Professor Parrillo Testifies Before Congress on Regulatory Process 

library_100-cropped.jpg

On March 14, 2018, Professor Nicholas Parrillo ’04 testified before the U.S. House of Representatives Committee on Oversight and Government Reform. Parrillo spoke during a hearing entitled, “Shining Light on the Federal Regulatory Process.”

Parrillo was called to give testimony about a study he conducted in 2016-17 of how federal agencies issue and use guidance documents and how those documents affect regulated parties and other stakeholders. The study was commissioned by the Administrative Conference of the United States (ACUS), an independent federal agency that devises best practices for government administration. Its decision-making body is a combination of agency political appointees, civil servants, industry and NGO representatives, and academics. This past December, ACUS used Parrillo’s study as its empirical basis in unanimously adopting a new set of best practices for how agencies should use guidance.

Guidance documents, as a category, cover all public statements that federal agencies issue, short of full-blown binding regulations, that advise the public on how the agency plans to exercise its discretion or interpret law.

“They are essential and ubiquitous instruments of government administration, and individual companies find them really valuable in figuring what they need to do to stay on the right side of the law,” Parrillo said. “However, these documents are also controversial, because while they are legally supposed to be nonbinding, business people have often complained that, in real life, you have no practical choice except to follow them. To the extent these documents are in fact coercive, they are open to criticism because the bureaucracy has the power to issue them at will, with little process or transparency.”

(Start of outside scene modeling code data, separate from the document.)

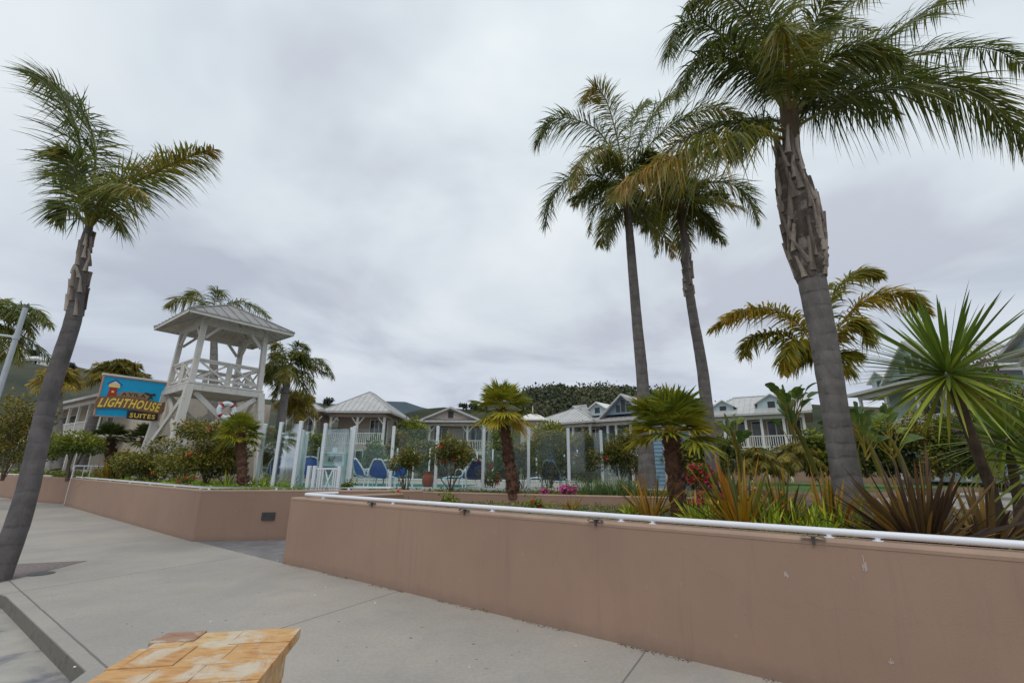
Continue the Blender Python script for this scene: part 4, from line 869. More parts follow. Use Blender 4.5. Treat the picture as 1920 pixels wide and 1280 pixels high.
# ================================================================== buildings
def gp(u, y): r = ray(u, 905); return V2(r.x / r.y * y, y)
def window(par, x0, x1, z0, z1, y, mull=1, name='window', fr='white', trans=0):
    b = MB(); t = .07
    b.box(x0 - t, x0, y - .06, y + .02, z0 - t, z1 + t); b.box(x1, x1 + t, y - .06, y + .02, z0 - t, z1 + t); b.box(x0, x1, y - .06, y + .02, z0 - t, z0); b.box(x0, x1, y - .06, y + .02, z1, z1 + t)
    for k in range(1, mull + 1): xm = x0 + (x1 - x0) * k / (mull + 1); b.box(xm - .03, xm + .03, y - .05, y + .01, z0, z1)
    for k in range(1, trans + 1): zm = z0 + (z1 - z0) * k / (trans + 1); b.box(x0, x1, y - .045, y + .005, zm - .02, zm + .02)
    f = b.build(name, M[fr], par); b = MB(); b.box(x0, x1, y - .02, y - .005, z0, z1); b.build('pane', M['pane'], f); return f
def railing_part(par, x0, x1, y, z, h=.92, sp=.15, mat='white'):
    b = MB(); b.box(x0, x1, y - .05, y + .05, z + h - .06, z + h); b.box(x0, x1, y - .03, y + .03, z + .08, z + .15)
    x = x0 + sp / 2
    while x < x1: b.box(x - .022, x + .022, y - .022, y + .022, z + .15, z + h - .06); x += sp
    b.build('railing', M[mat], par)
def dormer(par, x, y, z, w=1.5, h=.75, d=1.6, wall='paleblue'):
    b = MB(); b.box(x - w / 2, x + w / 2, y, y + d, z - .2, z + .45)
    b.add([(x - w / 2, y, z + .45), (x + w / 2, y, z + .45), (x, y, z + .45 + h * .6)], [(0, 1, 2)]); dm = b.build('dormer', M[wall], par)
    b = MB(); o_ = .22
    for s in (-1, 1):
        p = [(x, y - o_, z + .5 + h * .62), (x + s * (w / 2 + o_), y - o_, z + .36), (x + s * (w / 2 + o_), y + d, z + .36), (x, y + d, z + .5 + h * .62)]; b.poly(p); b.poly([(q[0], q[1], q[2] - .09) for q in p]); b.add([p[0], p[1], tuple(np.add(p[1], (0, 0, -.09))), tuple(np.add(p[0], (0, 0, -.09)))], [(0, 1, 2, 3)]); b.add([p[1], p[2], tuple(np.add(p[2], (0, 0, -.09))), tuple(np.add(p[1], (0, 0, -.09)))], [(0, 1, 2, 3)])
    b.build('dormer_roof', M['white'], dm); b = MB(); b.box(x - .24, x + .24, y - .03, y - .01, z + .0, z + .45); b.build('dormer_window', M['shadow_int'], dm)
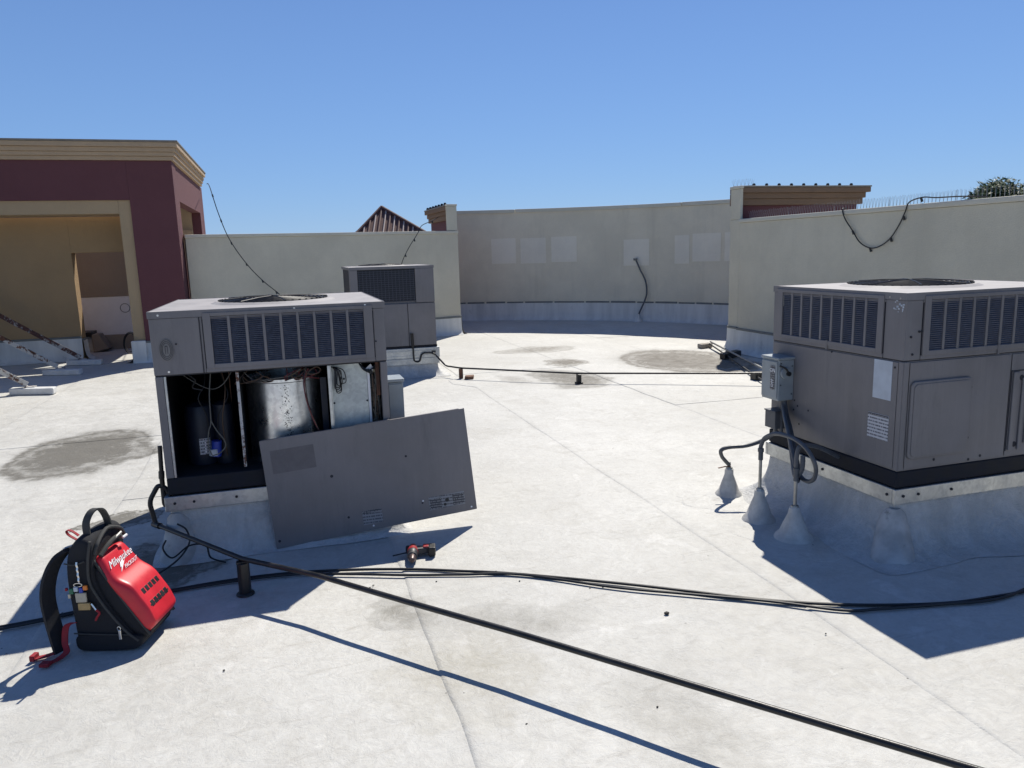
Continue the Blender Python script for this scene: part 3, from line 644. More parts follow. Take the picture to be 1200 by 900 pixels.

For example, the law lays out standards for how safe an airplane has to be before it can fly, or what characteristics a food product needs to have before it can be sold as “organic.”  But the law contains a lot of provisions that are open-ended, so agencies like the Federal Aviation Administration or the Department of Agriculture issue guidance documents that provide airlines or farmers with more specifics about what they should do to comply, Parrillo explained.  In the day-to-day work of airplane maintenance or organic farming, the guidance rather than the law is often what provides practical answers to immediate questions. The guidance isn’t itself law – it’s only supposed to be suggestive – but business people sometime think it goes farther than that, according to Parrillo.

“Understanding the question of whether guidance is coercive requires going beyond black-letter doctrine and talking to agency officials and industry attorneys and managers who handle compliance on the ground, which is something I sought to do in this study,” said Parrillo.  “I interviewed 135 individuals across a range of agencies, industries, and NGOs.”

The hearing at which Parrillo testified was focused on how the federal bureaucracy goes about making and enforcing law, including how it uses guidance documents.

“Critics of guidance have a point when they say that regulated parties often have no choice but to follow guidance documents,” explained Parrillo. “But these coercive effects occur only in certain identifiable circumstances, not universally, and even when they happen, these effects typically are not consciously intended by agency officials. The pressure to follow guidance can be mitigated by certain organizational reforms to the bureaucracy that my study and the ACUS best practices identify.”
 
Professor Parrillo specializes in the subjects of administrative law and government bureaucracy and also teaches courses in remedies, legislation, and American legal history. He has a secondary appointment as Professor of History at Yale.